Há um momento particularmente inspirado em que Cláudio reconstitui o
“tiro de misericórdia” que deu na cabeça de um preso barbaramente
torturado: sob a luz emitida pelo projetor, sem imagens, o que vemos é a
sombra ampliada do pastor, com a mão em forma de arma (efígie hoje
tristemente difundida), apontando para baixo e “disparando”. “Ele estava
tão destruído que nem sei se percebeu que eu ia matá-lo.”
Numa época em que alguns insistem em negar as barbaridades da
ditadura militar, como quem nega o Holocausto, o aquecimento global, a
teoria da evolução ou a esfericidade da terra, esse depoimento de alguém
que participou ativamente dessa engrenagem de horror é, mais do que
oportuno, indispensável.
Godard nas telas
Está chegando também a seletas salas de cinema do país o novo filme de Godard, Imagem e palavra.

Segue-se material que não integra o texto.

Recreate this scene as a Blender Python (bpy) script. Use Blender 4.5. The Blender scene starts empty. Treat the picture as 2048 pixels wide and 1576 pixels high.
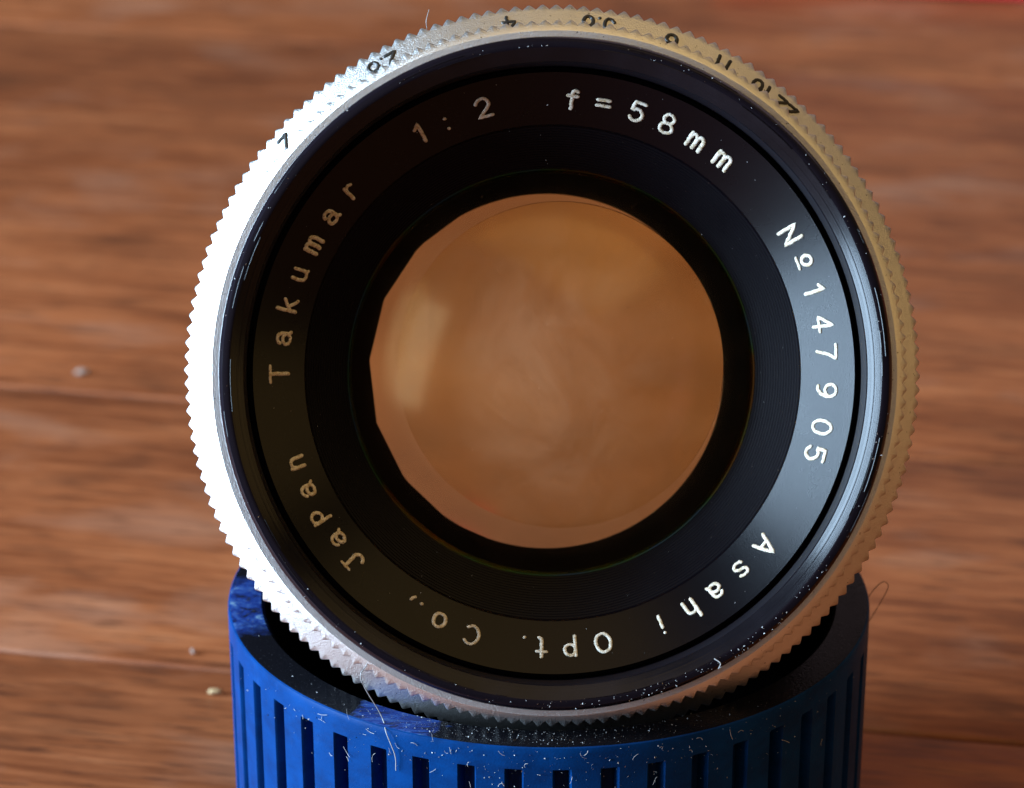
import bpy, bmesh, math, random
import numpy as np
from mathutils import Vector, Matrix
random.seed(7)
S = bpy.context.scene
COL = S.collection
S.unit_settings.scale_length = 0.01          # one unit is one centimetre
PI = math.pi

# ------------------------------------------------------------------ camera
ELEV = math.radians(23.0)
DIST = 28.0
FPX = 261.0 * DIST                            # focal length in pixels of a 2048 wide frame
LENS_C = Vector((0, 0, 5.16))                 # middle of the lens front
cam = bpy.data.objects.new('camera', bpy.data.cameras.new('camera'))
COL.objects.link(cam)
fw = Vector((-0.01176693, 0.91823471, -0.39586179)); rr = Vector((0.9999179, 0.01281367, 0)); uu = Vector((-0.00507244, 0.39582929, 0.9183101))
M = Matrix((rr, uu, -fw)).transposed().to_4x4()
M.translation = LENS_C + Vector((0, -25.7741359, 10.9404716))
cam.matrix_world = M
cam.data.sensor_width = 36.0
cam.data.lens = FPX / 2048 * 36.0
cam.data.clip_start = 0.5
cam.data.clip_end = 2000
cam.data.dof.use_dof = True
cam.data.dof.focus_distance = DIST + 0.1
cam.data.dof.aperture_fstop = cam.data.lens * 1e-3 / (2 * 0.125)
S.camera = cam

# ------------------------------------------------------------------ light
S.view_settings.view_transform = 'Standard'
S.view_settings.look = 'None'
S.view_settings.exposure = 0.0
S.view_settings.gamma = 1.0
W = bpy.data.worlds.new('World'); S.world = W; W.use_nodes = True
bg = W.node_tree.nodes['Background']
bg.inputs[0].default_value = (1.0, 0.76, 0.66, 1); bg.inputs[1].default_value = 0.05

def area(name, direction, dist, sx, sy, radiance, color, target=LENS_C, up=None):
    l = bpy.data.lights.new(name, 'AREA'); l.shape = 'RECTANGLE'; l.size = sx; l.size_y = sy
    l.energy = radiance * PI * sx * sy
    l.color = color
    o = bpy.data.objects.new(name, l); COL.objects.link(o)
    d = Vector(direction).normalized()
    o.location = target + d * dist
    o.rotation_euler = d.to_track_quat('Z', 'Y').to_euler()
    if up is not None:                       # lean the opening over
        y = Vector(up); y = (y - d * y.dot(d)).normalized()
        o.rotation_euler = Matrix((y.cross(d), y, d)).transposed().to_euler()
    return o
area('window_light', (-0.955, -0.19, 0.15), 70, 36, 80, 42.0, (0.54, 0.76, 1.0), up=(0, 0.39, 0.92))
area('side_ghost_light', (-0.67, -0.64, 0.36), 70, 13, 42, 4.6, (0.74, 0.84, 1.0))  # added lamp for the pale crescent in the glass, source unknown
area('ceiling_lamp', (0.22, -0.14, 0.95), 70, 80, 84, 0.92, (1.0, 0.66, 0.24))
area('warm_room_light', (0.95, -0.18, 0.26), 80, 46, 42, 0.90, (1.0, 0.62, 0.20))
area('far_sheen_light', (0.34, 0.86, 0.34), 120, 90, 40, 0.40, (0.97, 0.72, 0.82))  # added lamp that lays a lavender sheen on the far wood
area('room_fill', (-0.25, -0.85, 0.50), 95, 60, 50, 0.20, (0.84, 0.78, 1.0))  # added cool fill for the ring lip and the lettering
S.cycles.caustics_reflective = False
S.cycles.caustics_refractive = False
S.cycles.max_bounces = 16
S.cycles.transmission_bounces = 12
S.cycles.sample_clamp_indirect = 4.0

# ------------------------------------------------------------------ helpers
def link(name, me, parent=None, mat=None, **props):
    o = bpy.data.objects.new(name, me); COL.objects.link(o)
    if mat: me.materials.append(mat)
    if parent: o.parent = parent
    for k, v in props.items(): o[k] = v
    return o

def empty(name, loc, **props):
    o = bpy.data.objects.new(name, None); COL.objects.link(o); o.location = loc
    o.empty_display_size = 0.5
    for k, v in props.items(): o[k] = v
    return o

def mesh_from(verts, faces, name='m', smooth=True, sharp=35, fix=True):
    me = bpy.data.meshes.new(name); me.from_pydata([tuple(v) for v in verts], [], faces); me.update()
    if fix:
        bm = bmesh.new(); bm.from_mesh(me)
        bmesh.ops.recalc_face_normals(bm, faces=bm.faces); bm.to_mesh(me); bm.free()
    if smooth:
        me.polygons.foreach_set('use_smooth', [True] * len(me.polygons))
        me.set_sharp_from_angle(angle=math.radians(sharp))
    return me

def lathe(prof, n=192, closed=False, sharp=35, flip=False):
    """revolve a profile of (r, z) round the z axis; r = 0 makes a pole"""
    V = []; rows = []
    for r, z in prof:
        if r < 1e-6:
            rows.append([len(V)] * n); V.append((0, 0, z))
        else:
            rows.append(list(range(len(V), len(V) + n)))
            V += [(r * math.cos(2 * PI * k / n), r * math.sin(2 * PI * k / n), z) for k in range(n)]
    F = []
    pr = list(zip(rows, rows[1:]))
    if closed: pr.append((rows[-1], rows[0]))
    for a, b in pr:
        for k in range(n):
            q = [a[k], a[(k + 1) % n], b[(k + 1) % n], b[k]]
            q = list(dict.fromkeys(q))
            if len(q) > 2: F.append(q[::-1] if flip else q)
    return mesh_from(V, F, sharp=sharp, fix=closed or prof[0][0] == 0)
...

Toda a desumanidade da história moderna, bem como toda a potência
transformadora da arte (em especial da literatura, da música e do
cinema), estão contidas nesta hora e meia de um filme singular. Escrevi sobre ele quando foi exibido na Mostra Internacional de Cinema de São Paulo no ano passado.
Glauber Rocha, que faria 80 anos hoje (14 de março), morreu
prematuramente aos 42. Aos 88, Godard mostra que continua muito vivo,
para consolo e alegria de quem ama o cinema.